The request:
Keep only those lines of the records that include the string "Write".

Data section:
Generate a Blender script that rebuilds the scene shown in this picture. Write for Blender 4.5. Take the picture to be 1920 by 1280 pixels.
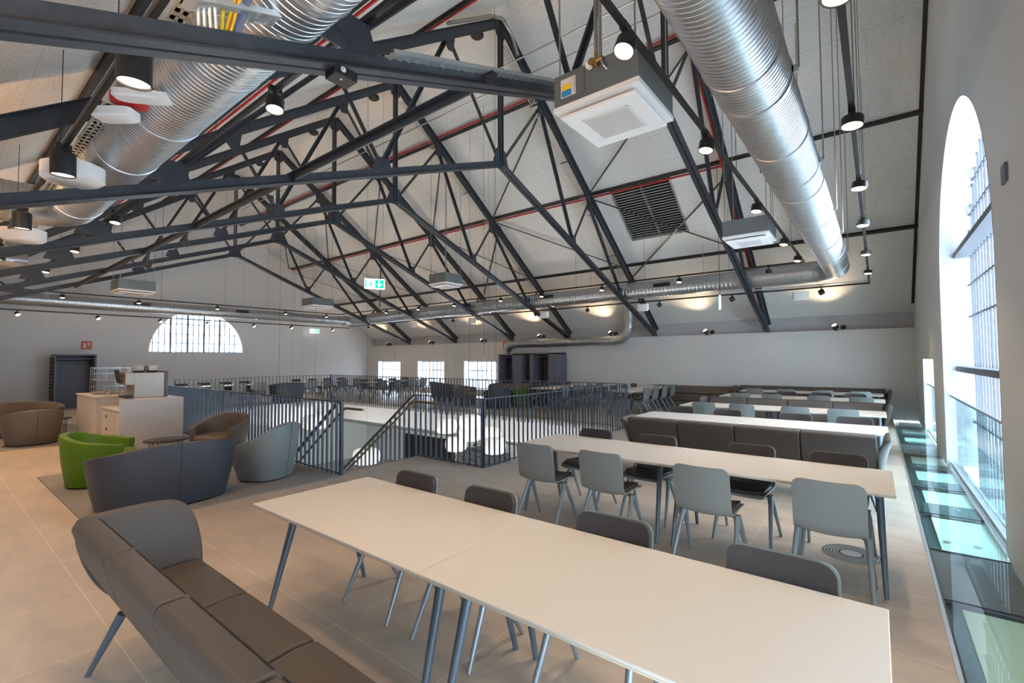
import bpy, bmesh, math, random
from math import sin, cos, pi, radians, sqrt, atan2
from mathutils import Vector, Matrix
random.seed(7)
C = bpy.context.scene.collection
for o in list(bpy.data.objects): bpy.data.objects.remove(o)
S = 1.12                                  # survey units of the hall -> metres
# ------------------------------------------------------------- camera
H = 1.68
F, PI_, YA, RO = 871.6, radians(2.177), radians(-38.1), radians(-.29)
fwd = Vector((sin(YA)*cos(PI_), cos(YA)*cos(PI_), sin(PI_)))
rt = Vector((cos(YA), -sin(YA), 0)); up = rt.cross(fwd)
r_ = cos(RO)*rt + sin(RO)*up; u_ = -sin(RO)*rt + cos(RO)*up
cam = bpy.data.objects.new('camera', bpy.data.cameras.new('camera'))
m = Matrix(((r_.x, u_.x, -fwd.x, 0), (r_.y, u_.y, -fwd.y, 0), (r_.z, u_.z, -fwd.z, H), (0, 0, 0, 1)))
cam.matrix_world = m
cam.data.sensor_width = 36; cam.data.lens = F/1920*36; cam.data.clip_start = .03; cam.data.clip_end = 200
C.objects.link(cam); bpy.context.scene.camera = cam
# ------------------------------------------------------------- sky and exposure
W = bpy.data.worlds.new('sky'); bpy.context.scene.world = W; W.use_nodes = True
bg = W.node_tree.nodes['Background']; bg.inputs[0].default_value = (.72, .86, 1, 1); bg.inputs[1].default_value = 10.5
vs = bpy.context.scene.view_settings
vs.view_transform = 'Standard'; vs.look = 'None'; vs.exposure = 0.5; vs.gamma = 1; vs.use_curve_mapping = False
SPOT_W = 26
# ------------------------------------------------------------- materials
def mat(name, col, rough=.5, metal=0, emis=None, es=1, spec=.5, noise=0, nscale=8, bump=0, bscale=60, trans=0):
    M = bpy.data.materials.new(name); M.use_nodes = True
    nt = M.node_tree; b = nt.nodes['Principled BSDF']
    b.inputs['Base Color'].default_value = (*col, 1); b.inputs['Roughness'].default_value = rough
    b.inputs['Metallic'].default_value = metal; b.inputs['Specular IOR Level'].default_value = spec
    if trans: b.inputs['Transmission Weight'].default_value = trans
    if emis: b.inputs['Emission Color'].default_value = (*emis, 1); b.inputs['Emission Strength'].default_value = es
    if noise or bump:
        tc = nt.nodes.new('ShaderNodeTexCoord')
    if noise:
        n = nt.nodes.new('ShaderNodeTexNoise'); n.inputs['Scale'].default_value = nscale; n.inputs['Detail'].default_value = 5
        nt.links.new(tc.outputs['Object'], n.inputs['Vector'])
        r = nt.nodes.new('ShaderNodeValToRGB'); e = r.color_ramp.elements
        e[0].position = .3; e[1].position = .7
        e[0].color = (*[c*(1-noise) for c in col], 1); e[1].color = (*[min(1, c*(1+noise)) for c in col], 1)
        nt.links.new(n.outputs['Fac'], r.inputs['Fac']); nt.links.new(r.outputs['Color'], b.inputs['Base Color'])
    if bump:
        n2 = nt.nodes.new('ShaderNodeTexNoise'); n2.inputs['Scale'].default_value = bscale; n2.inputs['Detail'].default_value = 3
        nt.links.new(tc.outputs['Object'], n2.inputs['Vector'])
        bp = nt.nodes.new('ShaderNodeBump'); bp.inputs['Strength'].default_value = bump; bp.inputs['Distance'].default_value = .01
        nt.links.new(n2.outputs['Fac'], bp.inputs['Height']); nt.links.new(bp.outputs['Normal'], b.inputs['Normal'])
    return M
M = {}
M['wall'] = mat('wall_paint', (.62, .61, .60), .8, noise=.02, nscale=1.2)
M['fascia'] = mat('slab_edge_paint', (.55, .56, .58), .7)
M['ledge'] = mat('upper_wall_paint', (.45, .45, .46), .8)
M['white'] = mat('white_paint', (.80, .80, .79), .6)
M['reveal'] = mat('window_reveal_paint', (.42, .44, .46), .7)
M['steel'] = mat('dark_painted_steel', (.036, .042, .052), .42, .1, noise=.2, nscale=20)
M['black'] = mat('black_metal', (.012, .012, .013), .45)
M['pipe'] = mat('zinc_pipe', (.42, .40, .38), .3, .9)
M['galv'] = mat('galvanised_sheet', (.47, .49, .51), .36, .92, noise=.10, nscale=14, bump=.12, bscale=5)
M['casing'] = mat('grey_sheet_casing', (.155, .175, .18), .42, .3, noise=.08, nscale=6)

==

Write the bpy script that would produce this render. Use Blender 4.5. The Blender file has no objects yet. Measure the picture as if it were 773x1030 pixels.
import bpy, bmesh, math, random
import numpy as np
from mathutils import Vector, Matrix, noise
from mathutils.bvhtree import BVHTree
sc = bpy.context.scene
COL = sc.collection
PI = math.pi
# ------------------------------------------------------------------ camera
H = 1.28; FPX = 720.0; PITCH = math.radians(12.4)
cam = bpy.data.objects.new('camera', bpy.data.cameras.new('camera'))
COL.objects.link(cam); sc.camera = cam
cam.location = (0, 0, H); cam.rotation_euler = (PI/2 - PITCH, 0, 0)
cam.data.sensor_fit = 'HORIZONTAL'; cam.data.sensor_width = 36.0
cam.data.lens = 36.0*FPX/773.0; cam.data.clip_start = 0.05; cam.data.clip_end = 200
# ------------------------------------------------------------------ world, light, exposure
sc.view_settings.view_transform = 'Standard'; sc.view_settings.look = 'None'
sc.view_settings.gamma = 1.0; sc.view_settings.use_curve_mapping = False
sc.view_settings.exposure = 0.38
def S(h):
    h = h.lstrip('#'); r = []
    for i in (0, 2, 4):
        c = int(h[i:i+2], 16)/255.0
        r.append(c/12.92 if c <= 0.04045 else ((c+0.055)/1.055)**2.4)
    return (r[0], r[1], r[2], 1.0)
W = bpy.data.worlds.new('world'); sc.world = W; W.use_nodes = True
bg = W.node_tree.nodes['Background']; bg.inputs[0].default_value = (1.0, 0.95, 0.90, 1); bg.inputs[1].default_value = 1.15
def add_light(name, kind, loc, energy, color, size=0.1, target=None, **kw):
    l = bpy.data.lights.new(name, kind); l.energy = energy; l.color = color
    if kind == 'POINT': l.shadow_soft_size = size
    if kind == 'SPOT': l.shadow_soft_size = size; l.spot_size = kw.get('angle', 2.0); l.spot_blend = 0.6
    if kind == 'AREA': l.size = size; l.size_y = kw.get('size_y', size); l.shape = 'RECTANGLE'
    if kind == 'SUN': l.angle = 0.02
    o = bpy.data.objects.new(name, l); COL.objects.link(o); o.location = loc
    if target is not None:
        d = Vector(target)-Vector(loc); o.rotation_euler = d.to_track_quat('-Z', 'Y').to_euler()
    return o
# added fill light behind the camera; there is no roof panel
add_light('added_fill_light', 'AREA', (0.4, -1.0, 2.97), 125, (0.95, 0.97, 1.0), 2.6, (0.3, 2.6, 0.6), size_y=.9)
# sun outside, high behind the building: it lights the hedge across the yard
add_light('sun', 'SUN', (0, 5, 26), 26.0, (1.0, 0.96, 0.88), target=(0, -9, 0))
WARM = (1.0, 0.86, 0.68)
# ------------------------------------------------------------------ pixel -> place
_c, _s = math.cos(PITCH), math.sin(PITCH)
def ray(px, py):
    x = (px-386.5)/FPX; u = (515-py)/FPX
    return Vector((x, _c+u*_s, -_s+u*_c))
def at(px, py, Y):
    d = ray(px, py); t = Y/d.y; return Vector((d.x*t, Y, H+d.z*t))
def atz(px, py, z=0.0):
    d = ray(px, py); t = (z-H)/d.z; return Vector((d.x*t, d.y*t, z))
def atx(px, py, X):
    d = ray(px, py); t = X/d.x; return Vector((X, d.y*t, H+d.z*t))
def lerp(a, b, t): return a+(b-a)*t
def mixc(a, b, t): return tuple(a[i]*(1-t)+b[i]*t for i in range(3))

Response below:
Generate a Blender script that rebuilds the scene shown in this picture. Write for Blender 4.5. Take the picture to be 1920 by 1280 pixels.
Write the bpy script that would produce this render. Use Blender 4.5. The Blender file has no objects yet. Measure the picture as if it were 773x1030 pixels.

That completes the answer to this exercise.